### [PROBLEM TO WORK ON]
In the entries that follow, the first line to write out is the one containing "Recreate this scene", and the last is the one containing "sc.view_settings.exposure = 0.0". Reproduce that stretch exactly, with nothing before or after it.

Collection entries
***

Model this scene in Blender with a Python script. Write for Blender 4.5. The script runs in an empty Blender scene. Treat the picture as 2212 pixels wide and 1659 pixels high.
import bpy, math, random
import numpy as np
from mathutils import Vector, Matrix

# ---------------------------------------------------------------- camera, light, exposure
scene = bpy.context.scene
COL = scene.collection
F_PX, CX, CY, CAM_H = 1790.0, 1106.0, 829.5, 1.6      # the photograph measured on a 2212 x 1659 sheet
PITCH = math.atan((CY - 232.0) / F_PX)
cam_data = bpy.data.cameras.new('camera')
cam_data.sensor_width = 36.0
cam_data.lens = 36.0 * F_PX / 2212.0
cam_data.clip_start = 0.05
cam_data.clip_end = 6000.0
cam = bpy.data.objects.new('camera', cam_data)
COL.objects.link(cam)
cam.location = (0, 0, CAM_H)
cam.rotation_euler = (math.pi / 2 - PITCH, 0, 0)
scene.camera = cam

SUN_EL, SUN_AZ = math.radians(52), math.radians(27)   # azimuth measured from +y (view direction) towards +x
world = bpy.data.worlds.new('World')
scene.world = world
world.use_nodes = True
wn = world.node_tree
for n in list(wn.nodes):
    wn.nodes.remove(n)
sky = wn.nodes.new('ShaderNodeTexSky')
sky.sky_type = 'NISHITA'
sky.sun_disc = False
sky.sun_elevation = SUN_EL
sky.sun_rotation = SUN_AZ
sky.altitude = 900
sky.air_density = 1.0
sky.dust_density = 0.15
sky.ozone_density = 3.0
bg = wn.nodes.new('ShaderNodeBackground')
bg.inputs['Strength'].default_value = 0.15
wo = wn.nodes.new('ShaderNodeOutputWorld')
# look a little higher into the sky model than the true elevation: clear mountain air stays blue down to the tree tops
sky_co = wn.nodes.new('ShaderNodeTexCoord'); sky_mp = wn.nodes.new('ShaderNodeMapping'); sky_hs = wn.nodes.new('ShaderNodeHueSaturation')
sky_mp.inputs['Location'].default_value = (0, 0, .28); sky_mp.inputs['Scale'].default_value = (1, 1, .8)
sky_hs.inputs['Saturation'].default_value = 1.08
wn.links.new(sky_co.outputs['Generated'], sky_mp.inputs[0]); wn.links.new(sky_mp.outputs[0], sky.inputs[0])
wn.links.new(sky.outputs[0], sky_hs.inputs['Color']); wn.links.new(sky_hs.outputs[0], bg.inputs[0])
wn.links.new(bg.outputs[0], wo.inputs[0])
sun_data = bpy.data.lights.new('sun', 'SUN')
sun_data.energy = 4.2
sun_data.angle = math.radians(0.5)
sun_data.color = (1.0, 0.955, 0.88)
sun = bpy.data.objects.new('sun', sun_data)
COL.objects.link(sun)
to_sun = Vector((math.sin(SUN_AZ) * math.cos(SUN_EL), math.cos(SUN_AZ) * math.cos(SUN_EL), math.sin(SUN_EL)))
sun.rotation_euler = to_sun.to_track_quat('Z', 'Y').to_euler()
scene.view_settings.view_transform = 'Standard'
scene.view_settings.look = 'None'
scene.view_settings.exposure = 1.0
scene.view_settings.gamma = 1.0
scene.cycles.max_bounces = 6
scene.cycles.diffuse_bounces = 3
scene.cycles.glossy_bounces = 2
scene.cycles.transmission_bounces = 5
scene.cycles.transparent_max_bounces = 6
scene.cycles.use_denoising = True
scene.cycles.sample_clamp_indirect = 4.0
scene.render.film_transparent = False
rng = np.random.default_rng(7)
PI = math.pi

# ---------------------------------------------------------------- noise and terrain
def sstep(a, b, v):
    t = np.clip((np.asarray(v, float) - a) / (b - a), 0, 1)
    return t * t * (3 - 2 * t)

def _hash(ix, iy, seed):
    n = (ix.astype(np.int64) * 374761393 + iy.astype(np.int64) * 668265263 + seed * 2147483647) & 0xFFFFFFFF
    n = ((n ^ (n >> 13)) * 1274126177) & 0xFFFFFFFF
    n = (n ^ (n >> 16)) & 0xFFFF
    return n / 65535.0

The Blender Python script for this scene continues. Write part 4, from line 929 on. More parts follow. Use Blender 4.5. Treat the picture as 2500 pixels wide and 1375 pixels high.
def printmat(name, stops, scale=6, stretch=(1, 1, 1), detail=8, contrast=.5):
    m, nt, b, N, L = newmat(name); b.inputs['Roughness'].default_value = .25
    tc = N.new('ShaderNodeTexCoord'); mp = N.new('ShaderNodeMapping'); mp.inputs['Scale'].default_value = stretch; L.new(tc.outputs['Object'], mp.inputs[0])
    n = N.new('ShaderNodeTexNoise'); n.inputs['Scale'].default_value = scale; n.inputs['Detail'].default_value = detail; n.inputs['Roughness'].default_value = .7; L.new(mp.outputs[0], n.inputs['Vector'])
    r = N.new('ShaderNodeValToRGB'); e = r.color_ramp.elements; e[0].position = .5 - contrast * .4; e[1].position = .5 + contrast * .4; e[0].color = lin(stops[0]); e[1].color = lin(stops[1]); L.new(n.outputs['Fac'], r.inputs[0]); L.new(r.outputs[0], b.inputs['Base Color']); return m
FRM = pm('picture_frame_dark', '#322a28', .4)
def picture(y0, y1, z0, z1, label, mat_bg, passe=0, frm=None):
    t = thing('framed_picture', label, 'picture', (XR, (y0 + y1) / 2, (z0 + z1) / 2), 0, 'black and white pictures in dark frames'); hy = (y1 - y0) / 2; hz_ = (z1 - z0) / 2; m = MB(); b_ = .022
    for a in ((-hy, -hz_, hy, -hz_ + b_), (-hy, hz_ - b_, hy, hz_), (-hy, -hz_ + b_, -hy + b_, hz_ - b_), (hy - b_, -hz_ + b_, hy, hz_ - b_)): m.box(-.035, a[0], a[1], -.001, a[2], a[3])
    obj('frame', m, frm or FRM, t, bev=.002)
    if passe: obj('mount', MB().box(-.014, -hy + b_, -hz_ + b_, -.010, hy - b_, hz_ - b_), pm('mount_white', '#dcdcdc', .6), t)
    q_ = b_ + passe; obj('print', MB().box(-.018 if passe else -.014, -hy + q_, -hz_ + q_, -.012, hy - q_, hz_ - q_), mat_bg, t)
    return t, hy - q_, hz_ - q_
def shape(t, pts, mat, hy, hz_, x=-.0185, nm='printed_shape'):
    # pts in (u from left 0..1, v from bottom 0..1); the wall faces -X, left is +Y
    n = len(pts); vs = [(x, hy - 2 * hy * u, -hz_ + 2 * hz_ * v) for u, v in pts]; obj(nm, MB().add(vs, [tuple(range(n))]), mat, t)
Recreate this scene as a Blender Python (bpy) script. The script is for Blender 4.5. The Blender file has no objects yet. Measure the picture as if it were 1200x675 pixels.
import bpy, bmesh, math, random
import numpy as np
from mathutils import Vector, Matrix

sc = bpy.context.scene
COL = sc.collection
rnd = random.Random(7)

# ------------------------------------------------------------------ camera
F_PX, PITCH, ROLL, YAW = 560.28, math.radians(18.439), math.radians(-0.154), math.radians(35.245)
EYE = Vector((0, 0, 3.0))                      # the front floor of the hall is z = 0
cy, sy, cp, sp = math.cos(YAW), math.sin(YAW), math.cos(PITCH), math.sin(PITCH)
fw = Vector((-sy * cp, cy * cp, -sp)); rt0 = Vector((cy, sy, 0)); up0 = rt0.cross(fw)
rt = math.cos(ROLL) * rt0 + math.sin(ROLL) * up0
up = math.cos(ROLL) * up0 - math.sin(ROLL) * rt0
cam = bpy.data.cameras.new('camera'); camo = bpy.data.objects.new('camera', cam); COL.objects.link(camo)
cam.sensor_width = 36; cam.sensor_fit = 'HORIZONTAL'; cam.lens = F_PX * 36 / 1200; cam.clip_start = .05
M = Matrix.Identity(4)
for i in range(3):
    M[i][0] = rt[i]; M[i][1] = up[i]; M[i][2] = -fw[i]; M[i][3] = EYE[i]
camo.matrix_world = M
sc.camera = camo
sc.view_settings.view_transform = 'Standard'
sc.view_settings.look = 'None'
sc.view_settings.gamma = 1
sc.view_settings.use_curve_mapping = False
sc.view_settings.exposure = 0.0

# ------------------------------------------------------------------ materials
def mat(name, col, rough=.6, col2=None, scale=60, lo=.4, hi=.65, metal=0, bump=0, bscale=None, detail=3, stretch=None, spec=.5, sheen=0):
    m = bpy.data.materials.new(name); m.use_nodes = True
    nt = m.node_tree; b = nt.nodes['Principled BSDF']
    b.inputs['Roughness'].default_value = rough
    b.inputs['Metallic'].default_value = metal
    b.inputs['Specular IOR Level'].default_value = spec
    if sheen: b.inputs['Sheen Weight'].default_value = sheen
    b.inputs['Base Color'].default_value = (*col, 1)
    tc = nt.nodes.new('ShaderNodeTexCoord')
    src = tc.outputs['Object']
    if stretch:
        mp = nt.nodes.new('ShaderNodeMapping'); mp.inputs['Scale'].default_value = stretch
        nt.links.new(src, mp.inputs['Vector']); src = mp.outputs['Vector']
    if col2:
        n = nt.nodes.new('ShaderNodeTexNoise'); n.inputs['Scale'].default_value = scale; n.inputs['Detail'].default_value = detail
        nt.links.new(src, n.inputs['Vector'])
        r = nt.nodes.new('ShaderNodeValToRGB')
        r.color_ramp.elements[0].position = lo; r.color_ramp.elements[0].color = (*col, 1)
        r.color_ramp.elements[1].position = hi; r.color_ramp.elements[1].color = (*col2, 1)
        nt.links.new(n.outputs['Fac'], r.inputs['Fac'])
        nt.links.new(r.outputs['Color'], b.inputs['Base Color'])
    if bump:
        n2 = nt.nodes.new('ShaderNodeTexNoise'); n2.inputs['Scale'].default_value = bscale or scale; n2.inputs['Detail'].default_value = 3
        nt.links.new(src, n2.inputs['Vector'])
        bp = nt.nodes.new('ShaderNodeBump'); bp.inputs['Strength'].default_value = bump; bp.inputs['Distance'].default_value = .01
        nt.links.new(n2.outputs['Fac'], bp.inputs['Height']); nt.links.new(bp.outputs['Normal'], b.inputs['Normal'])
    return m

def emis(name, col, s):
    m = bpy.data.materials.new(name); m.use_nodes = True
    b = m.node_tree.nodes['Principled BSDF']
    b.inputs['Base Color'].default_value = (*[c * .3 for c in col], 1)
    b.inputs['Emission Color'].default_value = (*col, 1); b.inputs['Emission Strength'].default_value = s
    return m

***

### [ANSWER TO THIS EXERCISE]
Recreate this scene as a Blender Python (bpy) script. The script is for Blender 4.5. The Blender file has no objects yet. Measure the picture as if it were 1200x675 pixels.
import bpy, bmesh, math, random
import numpy as np
from mathutils import Vector, Matrix

sc = bpy.context.scene
COL = sc.collection
rnd = random.Random(7)

# ------------------------------------------------------------------ camera
F_PX, PITCH, ROLL, YAW = 560.28, math.radians(18.439), math.radians(-0.154), math.radians(35.245)
EYE = Vector((0, 0, 3.0))                      # the front floor of the hall is z = 0
cy, sy, cp, sp = math.cos(YAW), math.sin(YAW), math.cos(PITCH), math.sin(PITCH)
fw = Vector((-sy * cp, cy * cp, -sp)); rt0 = Vector((cy, sy, 0)); up0 = rt0.cross(fw)
rt = math.cos(ROLL) * rt0 + math.sin(ROLL) * up0
up = math.cos(ROLL) * up0 - math.sin(ROLL) * rt0
cam = bpy.data.cameras.new('camera'); camo = bpy.data.objects.new('camera', cam); COL.objects.link(camo)
cam.sensor_width = 36; cam.sensor_fit = 'HORIZONTAL'; cam.lens = F_PX * 36 / 1200; cam.clip_start = .05
M = Matrix.Identity(4)
for i in range(3):
    M[i][0] = rt[i]; M[i][1] = up[i]; M[i][2] = -fw[i]; M[i][3] = EYE[i]
camo.matrix_world = M
sc.camera = camo
sc.view_settings.view_transform = 'Standard'
sc.view_settings.look = 'None'
sc.view_settings.gamma = 1
sc.view_settings.use_curve_mapping = False
sc.view_settings.exposure = 0.0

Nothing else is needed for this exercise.